Urutan acara Mahesa Lawung
Prosesi acara dimulai dengan mengusung ubarampe sesaji dari Dalem Gondorasan ke Bangsal Sewayana kompleks Siti Hinggil Karaton Surakarta Hadiningrat. Setelah melakukan upacara di Bangsal Sewayana, maka sesaji akan dibawa ke hutan Krendawahana. Urutan upacara ritual yang diselenggarakan di hutan Krendawahana dimulai dengan menata sesaji di atas pundhen yang berada di bawah pohon beringin putih di tengah hutan yang dipercaya sebagai tempat sakral sekaligus kedhaton dari Kanjeng Ratu Bathari Kalayuwati. Kanjeng Ratu Bathari Kalayuwati merupakan putri Bathari Durga yang dipercaya sebagai penguasa bangsa jin, brekasakan, drubiksa, priprayangan, ilu-ilu, banaspati, wewe, gandarwa, dan berbagai jenis makhluk gaib lainnya.
Setelah sesaji selesai ditata, kemudian salah satu ulama keraton mendapat perintah dari Pengageng Sasana Wilapa untuk membuat perapian, kemudian dimulailah acara ritual dengan pembacaan doa yang oleh ulama keraton dan abdi dalem Suranata. Dilanjutkan dengan pemanjatan doa secara pribadi oleh masing-masing putra sentana yang dilakukan secara bergiliran dengan menaiki pundhen dibawah pohon beringin putih. Upacara berikutnya adalah mengubur kepala kerbau di hutan Krendawahana yang letaknya tidak jauh dengan keberadaan pohon beringin putih, sementara sesaji-sesaji yang lain diturunkan dari atas pundhen dan dibawa ke sebuah pendhapa yang letaknya bersebelahan dengan pundhen tersebut. Sesaji yang telah diturunkan kemudian dibagikan kepada para abdi dalem dan kawula dalem yang mengikuti prosesi ritual sesaji Mahesa Lawung hingga selesai.

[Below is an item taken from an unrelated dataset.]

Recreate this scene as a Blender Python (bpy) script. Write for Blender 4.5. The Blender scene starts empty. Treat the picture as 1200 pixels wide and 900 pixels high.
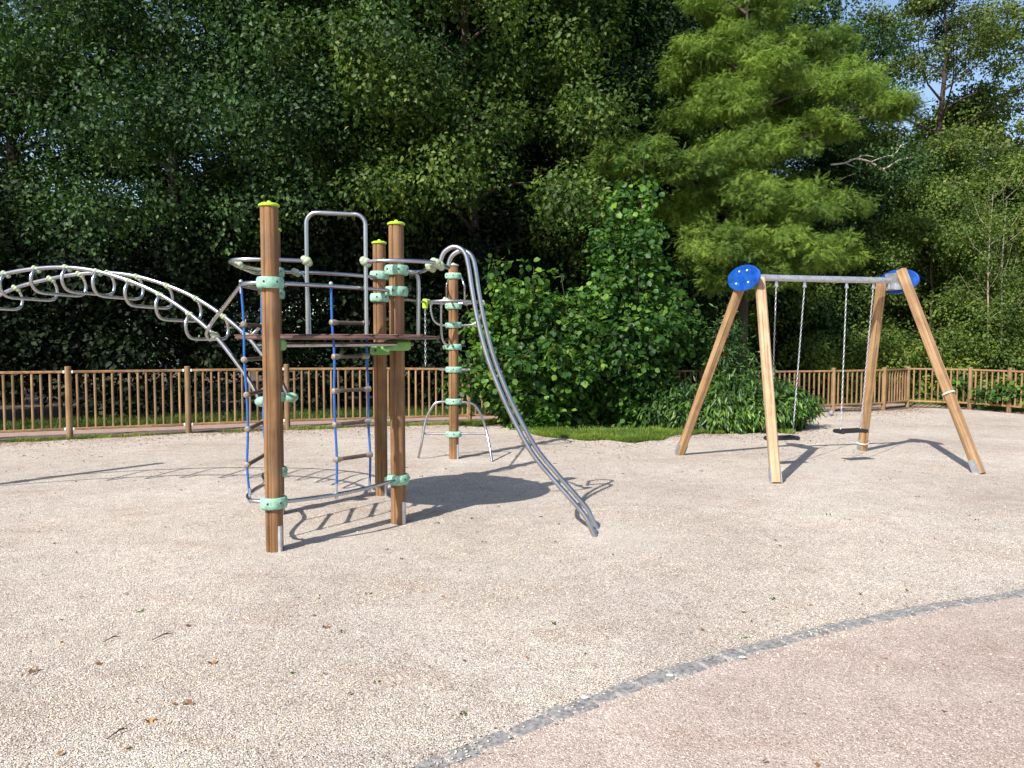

Wilujengan Nagari Mahesa Lawung yang digelar di hutan Krendawahana merupakan tradisi turun temurun warisan leluhur yang masih dilestarikan oleh Karaton Surakarta sampai sekarang. Tradisi ini adalah bentuk permohonan doa keselamatan kepada Tuhan Yang Maha Esa, Sekaligus doa keselamatan untuk Negara Indonesia dan seluruh rakyatnya.